Au fond, si cette décision est mythique c’est surtout en raison des écrits doctrinaux qui l’ont suivi.

En reniant avec sa tradition prérépublicaine, sous la IIIe République encore naissante, la doctrine administrative veut affirmer un droit administratif nouveau et républicain. Il faut pour ce faire trouver de nouveau fondements pour notamment justifier l’essor de l’État dans les activités privées. La décision Blanco sera redécouverte par les théoriciens du droit public qui, jusque-là, l’ignoraient complètement. Ainsi que ce soit Maurice Hauriou en 1897 ou Édouard Lafférière en 1887, ils ne citent pas la décision dans leurs différents ouvrages théoriques.

On assiste alors en 1910 à une « restructuration du passé » par la création d’un mythe idéologique, fondant ainsi la spécificité du droit administratif.
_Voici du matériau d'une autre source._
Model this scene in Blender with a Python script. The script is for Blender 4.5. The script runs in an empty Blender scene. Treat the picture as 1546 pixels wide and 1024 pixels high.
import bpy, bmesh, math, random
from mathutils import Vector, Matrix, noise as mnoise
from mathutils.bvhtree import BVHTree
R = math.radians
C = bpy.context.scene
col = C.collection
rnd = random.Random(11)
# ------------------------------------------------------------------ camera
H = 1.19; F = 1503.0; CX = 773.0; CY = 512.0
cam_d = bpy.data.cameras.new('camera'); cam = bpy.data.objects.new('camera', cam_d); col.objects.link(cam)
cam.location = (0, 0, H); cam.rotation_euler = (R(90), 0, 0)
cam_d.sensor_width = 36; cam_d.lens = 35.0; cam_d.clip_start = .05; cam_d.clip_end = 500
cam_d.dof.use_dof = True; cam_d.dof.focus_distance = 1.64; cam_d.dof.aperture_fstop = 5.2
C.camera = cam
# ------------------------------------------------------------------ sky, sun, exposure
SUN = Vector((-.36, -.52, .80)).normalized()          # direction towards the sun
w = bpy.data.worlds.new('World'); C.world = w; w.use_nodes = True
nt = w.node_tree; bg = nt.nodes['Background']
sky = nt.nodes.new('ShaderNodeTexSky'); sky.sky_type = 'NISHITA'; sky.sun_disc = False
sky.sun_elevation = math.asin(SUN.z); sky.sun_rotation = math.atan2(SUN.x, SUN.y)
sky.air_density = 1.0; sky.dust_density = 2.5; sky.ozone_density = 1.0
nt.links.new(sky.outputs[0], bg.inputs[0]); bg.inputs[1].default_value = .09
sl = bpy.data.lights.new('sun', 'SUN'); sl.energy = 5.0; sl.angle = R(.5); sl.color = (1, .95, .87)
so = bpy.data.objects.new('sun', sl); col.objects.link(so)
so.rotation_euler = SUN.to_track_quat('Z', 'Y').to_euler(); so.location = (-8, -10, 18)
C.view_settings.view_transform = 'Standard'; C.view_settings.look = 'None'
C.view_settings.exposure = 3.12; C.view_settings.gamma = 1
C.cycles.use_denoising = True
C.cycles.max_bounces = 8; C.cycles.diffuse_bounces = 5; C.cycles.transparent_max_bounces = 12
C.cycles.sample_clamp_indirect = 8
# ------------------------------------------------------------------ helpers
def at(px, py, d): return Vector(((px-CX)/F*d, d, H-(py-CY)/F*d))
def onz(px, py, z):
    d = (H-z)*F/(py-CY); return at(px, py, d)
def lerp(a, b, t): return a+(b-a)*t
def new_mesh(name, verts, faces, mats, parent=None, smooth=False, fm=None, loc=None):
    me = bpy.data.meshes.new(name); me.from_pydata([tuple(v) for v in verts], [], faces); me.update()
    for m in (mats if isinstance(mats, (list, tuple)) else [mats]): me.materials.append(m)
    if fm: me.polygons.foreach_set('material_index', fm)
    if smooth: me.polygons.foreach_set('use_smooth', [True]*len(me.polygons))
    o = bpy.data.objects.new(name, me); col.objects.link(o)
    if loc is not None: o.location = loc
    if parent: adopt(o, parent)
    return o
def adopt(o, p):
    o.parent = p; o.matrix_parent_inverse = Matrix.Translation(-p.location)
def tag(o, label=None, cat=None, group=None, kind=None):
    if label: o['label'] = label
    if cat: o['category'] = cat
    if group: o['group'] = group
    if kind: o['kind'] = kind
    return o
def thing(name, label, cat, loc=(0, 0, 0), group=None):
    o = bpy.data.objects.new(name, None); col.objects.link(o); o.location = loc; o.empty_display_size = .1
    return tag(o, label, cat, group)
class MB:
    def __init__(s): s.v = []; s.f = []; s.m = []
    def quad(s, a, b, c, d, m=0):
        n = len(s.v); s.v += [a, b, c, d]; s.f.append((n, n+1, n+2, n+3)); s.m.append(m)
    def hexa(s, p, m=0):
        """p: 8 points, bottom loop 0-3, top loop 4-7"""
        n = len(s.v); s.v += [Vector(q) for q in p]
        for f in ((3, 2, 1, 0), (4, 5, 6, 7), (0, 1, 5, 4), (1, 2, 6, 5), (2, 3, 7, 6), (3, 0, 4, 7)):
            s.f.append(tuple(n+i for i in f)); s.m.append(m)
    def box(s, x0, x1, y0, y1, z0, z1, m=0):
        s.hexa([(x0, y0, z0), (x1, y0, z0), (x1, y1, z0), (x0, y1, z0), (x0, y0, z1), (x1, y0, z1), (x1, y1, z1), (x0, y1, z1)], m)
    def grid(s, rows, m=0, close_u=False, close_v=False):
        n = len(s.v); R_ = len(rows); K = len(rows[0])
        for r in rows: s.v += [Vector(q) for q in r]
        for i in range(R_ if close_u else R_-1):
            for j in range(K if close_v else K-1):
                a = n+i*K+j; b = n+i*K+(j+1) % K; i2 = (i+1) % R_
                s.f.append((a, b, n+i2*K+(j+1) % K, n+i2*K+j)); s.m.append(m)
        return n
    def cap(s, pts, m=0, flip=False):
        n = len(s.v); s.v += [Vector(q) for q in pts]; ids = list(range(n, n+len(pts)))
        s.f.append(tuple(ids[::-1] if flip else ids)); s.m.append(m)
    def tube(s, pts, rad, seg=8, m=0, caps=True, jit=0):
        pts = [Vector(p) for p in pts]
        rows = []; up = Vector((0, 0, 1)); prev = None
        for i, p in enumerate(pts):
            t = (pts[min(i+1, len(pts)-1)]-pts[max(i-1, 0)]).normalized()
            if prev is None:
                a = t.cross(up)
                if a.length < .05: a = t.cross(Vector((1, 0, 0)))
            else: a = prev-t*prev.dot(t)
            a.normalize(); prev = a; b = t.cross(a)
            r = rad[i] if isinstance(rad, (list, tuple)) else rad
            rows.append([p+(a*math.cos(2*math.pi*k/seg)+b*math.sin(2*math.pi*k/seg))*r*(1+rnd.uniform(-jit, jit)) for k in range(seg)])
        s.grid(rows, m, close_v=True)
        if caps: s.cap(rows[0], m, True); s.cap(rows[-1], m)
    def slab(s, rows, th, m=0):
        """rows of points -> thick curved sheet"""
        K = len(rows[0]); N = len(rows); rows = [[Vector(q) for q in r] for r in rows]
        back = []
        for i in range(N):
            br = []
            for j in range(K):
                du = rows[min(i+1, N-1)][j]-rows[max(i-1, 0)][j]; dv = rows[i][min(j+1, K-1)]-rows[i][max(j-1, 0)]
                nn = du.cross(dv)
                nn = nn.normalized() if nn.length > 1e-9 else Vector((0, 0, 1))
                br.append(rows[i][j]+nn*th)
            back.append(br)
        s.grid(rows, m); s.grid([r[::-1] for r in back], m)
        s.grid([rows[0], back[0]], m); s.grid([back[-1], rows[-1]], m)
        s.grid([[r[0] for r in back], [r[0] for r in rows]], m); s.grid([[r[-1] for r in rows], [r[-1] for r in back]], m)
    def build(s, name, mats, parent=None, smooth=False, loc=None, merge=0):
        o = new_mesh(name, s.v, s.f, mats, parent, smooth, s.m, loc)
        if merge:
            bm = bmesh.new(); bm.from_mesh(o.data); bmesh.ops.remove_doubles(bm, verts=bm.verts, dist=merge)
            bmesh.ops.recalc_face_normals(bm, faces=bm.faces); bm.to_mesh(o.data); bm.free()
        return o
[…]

En effet, en écartant l’application d’un Code civil qui revêt pourtant une certaine aura, les théoriciens du droit marquent un affranchissement à l’égard de la doctrine civiliste. Ce mythe est encore aujourd’hui très tenace en raison de son évocation dans le GAJA ou dans les différents cours de droit administratif de deuxième année. Mais comme tout mythe, il a évidemment une utilité : celle d’affirmer la prégnance d’un droit administratif prétorien bâti par la seule force du Conseil d’État.

Cette idée d’un droit prétorien a permis la création, par le Conseil d’État, de l’ensemble des différentes catégories du droit administratif, du service public administratif aux travaux publics en passant par les collaborateurs occasionnels du service public etc. Tout en se fondant sur ce mythe, le Conseil d’État a élaboré des principes généraux du droit (valeur supradécrétale et infralégislative) voire a pu dégager un principe fondamental reconnu par lois de la République.

Cette décision montre enfin la difficulté pour la doctrine de systématiser des jurisprudences aux travers de critères et concepts uniques, invitant alors à une théorie analytique du droit en procédant à des efforts sérieux de clarification et de définition, pour rendre compte, de la manière la plus réaliste qu’il soit, du travail d’interprétation des juges.